Set exercise
Everything from the line containing "Continue the Blender" down to the line containing "M['glass'], w, bevel=0)" is to be returned exactly; include both boundary lines and leave out all others.

Given records
** start **
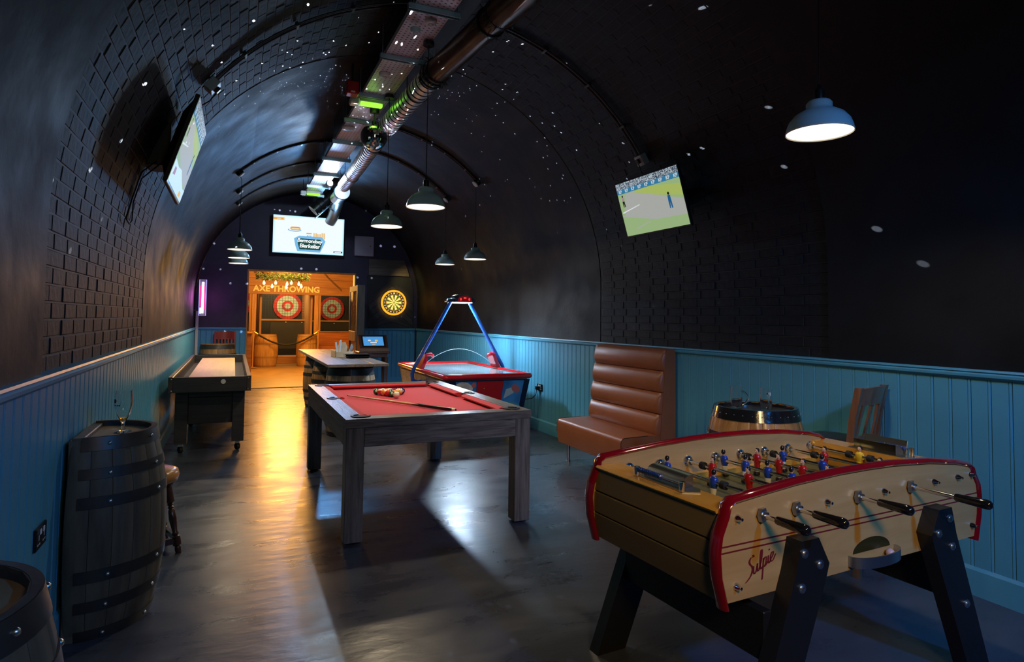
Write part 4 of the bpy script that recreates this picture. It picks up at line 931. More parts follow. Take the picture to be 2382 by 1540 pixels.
# ------------------------------------------------------------------ shuffleboard table
SHD = wood('shuffle_dark', (0.022, 0.022, 0.026), (0.048, 0.047, 0.053), 0, 8, 10, 0.42, 0.4)
SHDY = wood('shuffle_dark_long', (0.045, 0.032, 0.030), (0.095, 0.070, 0.060), 1, 8, 10, 0.3, 0.3)
MAPLE = wood('maple_lane', (0.60, 0.36, 0.16), (0.72, 0.46, 0.22), 1, 4, 12, 0.42, 0.03)
sb = thing('shuffleboard_table', 'long dark shuffleboard table with a pale maple lane along the left wall', 'shuffleboard table', (-0.20, 7.20, 0))
sl_, sw = 4.0, 0.39
for sx in (-1, 1): MB().bbox(sx*(sw-0.022)-0.022, sx*(sw-0.022)+0.022, 0, sl_, 0.66, 0.82, 0.003).build('side_rail', SHDY, sb, None)
for y in (0.0, sl_-0.04): MB().bbox(-sw+0.0441, sw-0.0441, y, y+0.04, 0.66, 0.815, 0.003).build('end_rail', SHD, sb, None)
MB().box(-sw+0.045, sw-0.045, 0.04, sl_-0.04, 0.67, 0.69).build('gutter', mat('gutter_felt', (0.030, 0.026, 0.026), 0.8), sb, None)
MB().bbox(-0.235, 0.235, 0.16, sl_-0.16, 0.69, 0.775, 0.004).build('lane', MAPLE, sb, None)
MB().lathe([(0, 0), (0.024, 0), (0.024, 0.004), (0, 0.005)], 18).build('score_disc', WHITEPL, sb, 40, (0.12, -0.001, 0.765), (PI/2, 0, 0))
for (x, z) in ((-sw+0.03, 0.80), (-sw+0.03, 0.68), (sw-0.03, 0.80), (sw-0.03, 0.68)): MB().sphere((0,0,0), 0.007, 8, 6).build('screw', BOLT, sb, 50, (x, -0.001, z))
for y in (0.26, 2.0, sl_-0.30):
    for sx in (-1, 1):
        lg = MB().bbox(sx*0.275-0.06, sx*0.275+0.06, y-0.06, y+0.06, 0.10, 0.665, 0.004).build('leg', SHD, sb, None)
        MB().lathe([(0, -0.016), (0.034, -0.016), (0.036, 0), (0.034, 0.016), (0, 0.016)], 18).build('caster', RUBBER, lg, 40, (sx*0.275, y, 0.036), (0, PI/2, 0.5))
        MB().bbox(sx*0.275-0.022, sx*0.275+0.022, y-0.03, y+0.03, 0.07, 0.10, 0.002).build('caster_fork', STEEL, lg, None)
    MB().bbox(-0.215, 0.215, y-0.02, y+0.02, 0.30, 0.58, 0.004).build('cross_panel', SHD, sb, None)
    MB().bbox(-0.215, 0.215, y-0.035, y+0.035, 0.585, 0.665, 0.004).build('cross_rail', SHD, sb, None)
barrel('oak_barrel', 'dark oak barrel standing behind the shuffleboard table at the far end', (-0.25, 12.55, 0), 0.93, 0.28, 0.335, OAK, HEADK, HOOP, HR, 20)

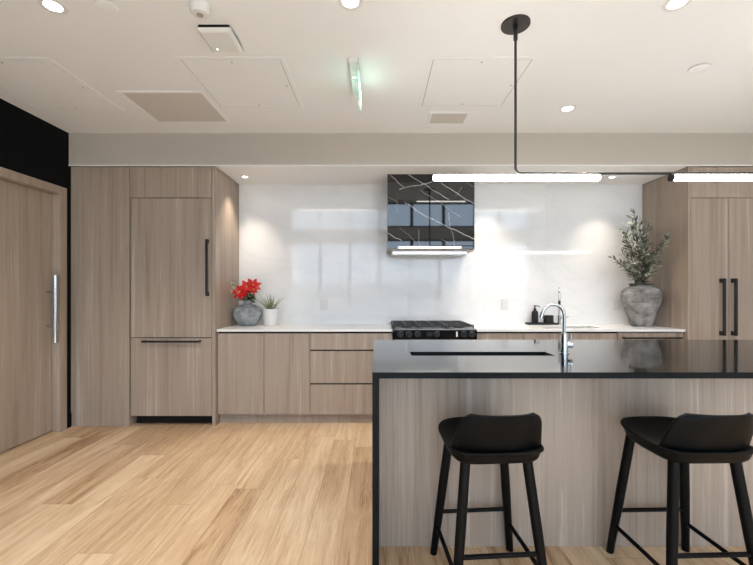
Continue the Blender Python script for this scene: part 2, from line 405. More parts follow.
# window wall behind the camera
bm = BM()
bx(bm, XL, XR, YB-.15, YB, 0, .25); bx(bm, XL, XR, YB-.15, YB, 2.8, 3.17); bx(bm, XL, XR, YB-.15, YB, 3.92, ZR)
bx(bm, XL, -2.8, YB-.15, YB, .25, 3.92); bx(bm, 4.9, XR, YB-.15, YB, .25, 3.92)
struct(obj('wall_window_side', bm, M['wallwhite']))
nW = 8; pw = 7.7/nW; k = 0
for (z0, z1) in ((.25, 2.8), (3.17, 3.92)):
    for i in range(nW):
        k += 1; x0 = -2.8+i*pw; x1 = x0+pw; t = .045
        bm = BM()
        bx(bm, x0, x0+t, YB-.1, YB-.02, z0, z1); bx(bm, x1-t, x1, YB-.1, YB-.02, z0, z1)
        bx(bm, x0+t, x1-t, YB-.1, YB-.02, z0, z0+t); bx(bm, x0+t, x1-t, YB-.1, YB-.02, z1-t, z1)
        w = struct(obj('window_%d' % k, bm, M['frame']))
        box('pane', x0+t, x1-t, YB-.065, YB-.059, z0+t, z1-t, M['glass'], w, bevel=0)

# door
d = struct(box('door_1', XL-.115, XL-.055, DY0+.004, DY1-.004, .012, DZ-.004, M['door'], bevel=0.001))
hy, hx = 3.503, -2.851
bm = BM(); tube(bm, [(hx, hy, .81), (hx, hy, 1.41)], .0195, 24)
h = obj('door_handle', bm, M['chrome'], d, .002, 'auto')
for z in (.958, 1.26):
    bm = BM(); tube(bm, [(XL-.055, hy, z), (hx, hy, z)], .010, 14); obj('standoff', bm, M['chrome'], h, 0, 'auto')
bm = BM(); fx = XL+.017
for (a, b, c_, d_) in ((DY1, DY1+.083, 0, DZ+.07), (DY0-.083, DY0, 0, DZ+.07), (DY0, DY1, DZ, DZ+.07)):
    bx(bm, XL-.11, fx, a, b, c_, d_)
struct(obj('trim_door', bm, M['door'], None, .004))
struct(box('baseboard_left', XL, XL+.012, DY1+.085, 3.70, 0, .13, M['blackwall'], bevel=.002))
struct(box('baseboard_left', XL, XL+.012, YB, DY0-.085, 0, .13, M['blackwall'], bevel=.002))
# backsplash
bm = BM(); xs = [-1.515, .145, 1.86, 2.913]
for a, b in zip(xs, xs[1:]): bx(bm, a+.0006, b-.0006, YF-.0, YF+.012, .88, ZN)
tag(obj('backsplash', bm, M['marble'], None), 'full-height polished white marble backsplash behind the counter', 'backsplash')

# ---------------------------------------------------------------- tall cabinets, left
TF = 3.70; BT = YF-.003; V = M['veneer']
c = thing('tall_cabinet', 'flush full-height oak side cabinet between the black wall and the panelled fridge', 'cabinet', (-2.6, TF, 0))
box('body', XL+.002, -2.318, TF+.02, BT, 0, ZN-.003, V, c); box('door', XL+.004, -2.32, TF, TF+.02, .0, ZN-.006, V, c)
c = thing('panelled_refrigerator', 'tall refrigerator behind oak panels with black door and freezer handles', 'refrigerator', (-1.93, TF, 0))
box('body', -2.312, -1.552, TF+.025, BT, .10, ZN-.003, M['darkgap'], c)
box('toe_kick', -2.312, -1.552, TF+.10, TF+.12, 0, .10, M['darkgap'], c)
box('top_panel', -2.314, -1.549, TF, TF+.022, 2.144, ZN-.006, V, c)
dr = box('door', -2.303, -1.549, TF, TF+.022, .834, 2.138, V, c)
def pull(parent, p0, p1, front, sec=.013, std=.05, horizontal=False, name='handle'):
    """flat black bar with two square standoffs; p0/p1 = ends in (x,z); front = face y"""
    ox, oy, oz = parent.parent.location if parent.parent else parent.location
    bm = BM(); yb = front-std
    if horizontal:
        x0, x1, z = p0[0], p1[0], p0[1]
        bx(bm, x0-ox, x1-ox, yb-oy, yb+sec-oy, z-sec/2-oz, z+sec/2-oz)
        for x in (x0, x1-sec*1.3): bx(bm, x-ox, x+sec*1.3-ox, yb+sec-oy, front-oy, z-sec/2-oz, z+sec/2-oz)
    else:
        x, z0, z1 = p0[0], p0[1], p1[1]
        bx(bm, x-sec/2-ox, x+sec/2-ox, yb-oy, yb+sec-oy, z0-oz, z1-oz)
        for z in (z0, z1-sec*2): bx(bm, x-sec/2-ox, x+sec/2-ox, yb+sec-oy, front-oy, z-oz, z+sec*2-oz)
    h = obj(name, bm, M['black'], parent, .0015); return h
pull(dr, (-1.58, 1.223), (-1.58, 1.749), TF, .018)
fz = box('freezer_drawer', -2.303, -1.549, TF, TF+.022, .098, .826, V, c)
pull(fz, (-2.181, .800), (-1.645, .800), TF, .018, horizontal=True)
box('side_panel', -1.545, -1.515, TF, BT, 0, ZN-.003, V, c)

# tall cabinets, right
c = thing('pantry_cabinet', 'tall oak pantry with two doors and long black handles right of the counter', 'cabinet', (3.3, TF, 0))
box('side_panel', 2.914, 2.938, TF, BT, 0, ZN-.003, V, c)
box('body', 2.94, 3.695, TF+.023, BT, .10, ZN-.003, V, c); box('toe_kick', 2.94, 3.695, TF+.08, TF+.10, 0, .098, M['veneer'], c)
box('top_panel', 2.941, 3.695, TF, TF+.022, 2.144, ZN-.006, V, c)
for (x0, x1, hx_) in ((2.941, 3.294, 3.245), (3.299, 3.695, 3.352)):
    dr = box('door', x0, x1, TF, TF+.022, .10, 2.138, V, c)
    pull(dr, (hx_-.03, .855), (hx_-.03, 1.385), TF, .020, .055)

# ---------------------------------------------------------------- base cabinets
BF = 3.75
def base_body(c, x0, x1, top=.87):
    bm = BM(); ox, oy, oz = c.location
    t = .018
    bx(bm, x0-ox, x0+t-ox, BF+.024-oy, BT-oy, .096, top); bx(bm, x1-t-ox, x1-ox, BF+.024-oy, BT-oy, .096, top)
    bx(bm, x0+t-ox, x1-t-ox, BF+.024-oy, BT-oy, .096, .114); bx(bm, x0+t-ox, x1-t-ox, BT-.012-oy, BT-oy, .114, top)
    obj('body', bm, V, c, .001)
    box('toe_kick', x0, x1, 3.80, 3.815, 0, .094, V, c)
c = thing('base_cabinet', 'oak base cabinet with two plain doors below the red flowers', 'cabinet', (-1.07, BF, 0))
base_body(c, -1.512, -.638)
box('finger_rail', -1.512, -.638, BF+.022, BF+.024, .096, .882, M['darkgap'], c)
box('door', -1.511, -1.075, BF, BF+.021, .098, .866, V, c); box('door', -1.071, -.639, BF, BF+.021, .098, .866, V, c)
c = thing('drawer_cabinet', 'oak cabinet of three stacked drawers left of the range', 'cabinet', (-.24, BF, 0))
base_body(c, -.636, .147)
box('finger_rail', -.636, .147, BF+.022, BF+.024, .096, .882, M['darkgap'], c)
for z0, z1 in ((.711, .866), (.393, .697), (.098, .379)): box('drawer', -.635, .146, BF, BF+.021, z0, z1, V, c)
c = thing('sink_cabinet', 'oak base cabinet under the rear sink between range and dishwasher', 'cabinet', (1.6, BF, 0))
base_body(c, .938, 2.284)
box('finger_rail', .938, 2.284, BF+.022, BF+.024, .096, .882, M['darkgap'], c)
for a, b in ((.939, 1.385), (1.389, 1.835), (1.839, 2.283)): box('door', a, b, BF, BF+.021, .098, .866, V, c)
c = thing('dishwasher', 'oak-fronted dishwasher with a black bar handle below the large urn', 'dishwasher', (2.59, BF, 0))
box('body', 2.288, 2.911, BF+.022, BT, .098, .880, M['darkgap'], c)
box('toe_kick', 2.288, 2.911, 3.80, 3.815, 0, .094, V, c)
dr = box('door', 2.290, 2.909, BF, BF+.021, .098, .874, V, c)
pull(dr, (2.33, .826), (2.87, .826), BF, .016, .045, horizontal=True)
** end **
Written solution
Continue the Blender Python script for this scene: part 2, from line 405. More parts follow.
# window wall behind the camera
bm = BM()
bx(bm, XL, XR, YB-.15, YB, 0, .25); bx(bm, XL, XR, YB-.15, YB, 2.8, 3.17); bx(bm, XL, XR, YB-.15, YB, 3.92, ZR)
bx(bm, XL, -2.8, YB-.15, YB, .25, 3.92); bx(bm, 4.9, XR, YB-.15, YB, .25, 3.92)
struct(obj('wall_window_side', bm, M['wallwhite']))
nW = 8; pw = 7.7/nW; k = 0
for (z0, z1) in ((.25, 2.8), (3.17, 3.92)):
    for i in range(nW):
        k += 1; x0 = -2.8+i*pw; x1 = x0+pw; t = .045
        bm = BM()
        bx(bm, x0, x0+t, YB-.1, YB-.02, z0, z1); bx(bm, x1-t, x1, YB-.1, YB-.02, z0, z1)
        bx(bm, x0+t, x1-t, YB-.1, YB-.02, z0, z0+t); bx(bm, x0+t, x1-t, YB-.1, YB-.02, z1-t, z1)
        w = struct(obj('window_%d' % k, bm, M['frame']))
        box('pane', x0+t, x1-t, YB-.065, YB-.059, z0+t, z1-t, M['glass'], w, bevel=0)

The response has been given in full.